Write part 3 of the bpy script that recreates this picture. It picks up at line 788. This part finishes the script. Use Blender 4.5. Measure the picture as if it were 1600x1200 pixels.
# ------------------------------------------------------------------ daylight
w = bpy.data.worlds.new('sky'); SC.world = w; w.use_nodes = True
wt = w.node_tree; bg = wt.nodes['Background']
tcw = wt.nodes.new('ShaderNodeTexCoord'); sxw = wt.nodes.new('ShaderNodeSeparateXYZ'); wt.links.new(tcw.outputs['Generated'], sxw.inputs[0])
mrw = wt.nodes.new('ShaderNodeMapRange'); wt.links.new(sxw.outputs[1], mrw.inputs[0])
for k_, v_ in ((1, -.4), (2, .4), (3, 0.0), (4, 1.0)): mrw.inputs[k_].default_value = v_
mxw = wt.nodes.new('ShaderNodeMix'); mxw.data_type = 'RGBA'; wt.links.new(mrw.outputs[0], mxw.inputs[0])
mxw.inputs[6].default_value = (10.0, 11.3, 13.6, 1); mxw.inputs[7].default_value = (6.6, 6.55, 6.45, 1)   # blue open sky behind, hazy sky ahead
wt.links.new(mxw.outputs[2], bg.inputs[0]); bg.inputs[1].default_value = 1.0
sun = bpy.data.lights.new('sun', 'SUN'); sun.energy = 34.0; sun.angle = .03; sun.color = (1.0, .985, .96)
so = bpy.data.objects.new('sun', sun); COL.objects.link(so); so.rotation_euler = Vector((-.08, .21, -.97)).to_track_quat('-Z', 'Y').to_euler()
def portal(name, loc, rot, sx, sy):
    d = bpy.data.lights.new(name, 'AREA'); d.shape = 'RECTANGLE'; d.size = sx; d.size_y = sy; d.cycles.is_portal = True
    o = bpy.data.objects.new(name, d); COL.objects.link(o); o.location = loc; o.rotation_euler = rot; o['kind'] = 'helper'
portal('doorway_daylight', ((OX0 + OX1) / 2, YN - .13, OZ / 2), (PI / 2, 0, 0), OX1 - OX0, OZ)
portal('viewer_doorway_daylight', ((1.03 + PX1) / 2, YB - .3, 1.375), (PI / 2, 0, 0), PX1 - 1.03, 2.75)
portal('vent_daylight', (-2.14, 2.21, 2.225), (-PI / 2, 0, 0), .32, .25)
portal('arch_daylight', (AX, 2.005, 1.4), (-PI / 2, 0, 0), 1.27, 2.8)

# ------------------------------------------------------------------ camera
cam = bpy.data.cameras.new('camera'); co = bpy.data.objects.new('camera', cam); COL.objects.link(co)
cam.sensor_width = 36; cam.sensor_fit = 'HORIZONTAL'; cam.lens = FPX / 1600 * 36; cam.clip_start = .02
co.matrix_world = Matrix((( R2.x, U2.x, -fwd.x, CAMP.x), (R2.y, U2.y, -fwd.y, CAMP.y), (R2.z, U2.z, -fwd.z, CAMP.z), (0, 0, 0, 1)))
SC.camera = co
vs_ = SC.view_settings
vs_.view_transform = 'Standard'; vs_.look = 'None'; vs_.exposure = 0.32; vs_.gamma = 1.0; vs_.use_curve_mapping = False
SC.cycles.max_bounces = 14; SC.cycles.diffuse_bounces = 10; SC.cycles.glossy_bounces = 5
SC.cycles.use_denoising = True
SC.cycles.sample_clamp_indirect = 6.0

• **Exercise brief**
Quote the data above verbatim from its first line to the line that includes "portal('arch_daylight', (AX, 2.005, 1.4), (-PI", with both boundary lines retained.

• **Correct response**
Write part 3 of the bpy script that recreates this picture. It picks up at line 788. This part finishes the script. Use Blender 4.5. Measure the picture as if it were 1600x1200 pixels.
# ------------------------------------------------------------------ daylight
w = bpy.data.worlds.new('sky'); SC.world = w; w.use_nodes = True
wt = w.node_tree; bg = wt.nodes['Background']
tcw = wt.nodes.new('ShaderNodeTexCoord'); sxw = wt.nodes.new('ShaderNodeSeparateXYZ'); wt.links.new(tcw.outputs['Generated'], sxw.inputs[0])
mrw = wt.nodes.new('ShaderNodeMapRange'); wt.links.new(sxw.outputs[1], mrw.inputs[0])
for k_, v_ in ((1, -.4), (2, .4), (3, 0.0), (4, 1.0)): mrw.inputs[k_].default_value = v_
mxw = wt.nodes.new('ShaderNodeMix'); mxw.data_type = 'RGBA'; wt.links.new(mrw.outputs[0], mxw.inputs[0])
mxw.inputs[6].default_value = (10.0, 11.3, 13.6, 1); mxw.inputs[7].default_value = (6.6, 6.55, 6.45, 1)   # blue open sky behind, hazy sky ahead
wt.links.new(mxw.outputs[2], bg.inputs[0]); bg.inputs[1].default_value = 1.0
sun = bpy.data.lights.new('sun', 'SUN'); sun.energy = 34.0; sun.angle = .03; sun.color = (1.0, .985, .96)
so = bpy.data.objects.new('sun', sun); COL.objects.link(so); so.rotation_euler = Vector((-.08, .21, -.97)).to_track_quat('-Z', 'Y').to_euler()
def portal(name, loc, rot, sx, sy):
    d = bpy.data.lights.new(name, 'AREA'); d.shape = 'RECTANGLE'; d.size = sx; d.size_y = sy; d.cycles.is_portal = True
    o = bpy.data.objects.new(name, d); COL.objects.link(o); o.location = loc; o.rotation_euler = rot; o['kind'] = 'helper'
portal('doorway_daylight', ((OX0 + OX1) / 2, YN - .13, OZ / 2), (PI / 2, 0, 0), OX1 - OX0, OZ)
portal('viewer_doorway_daylight', ((1.03 + PX1) / 2, YB - .3, 1.375), (PI / 2, 0, 0), PX1 - 1.03, 2.75)
portal('vent_daylight', (-2.14, 2.21, 2.225), (-PI / 2, 0, 0), .32, .25)
portal('arch_daylight', (AX, 2.005, 1.4), (-PI / 2, 0, 0), 1.27, 2.8)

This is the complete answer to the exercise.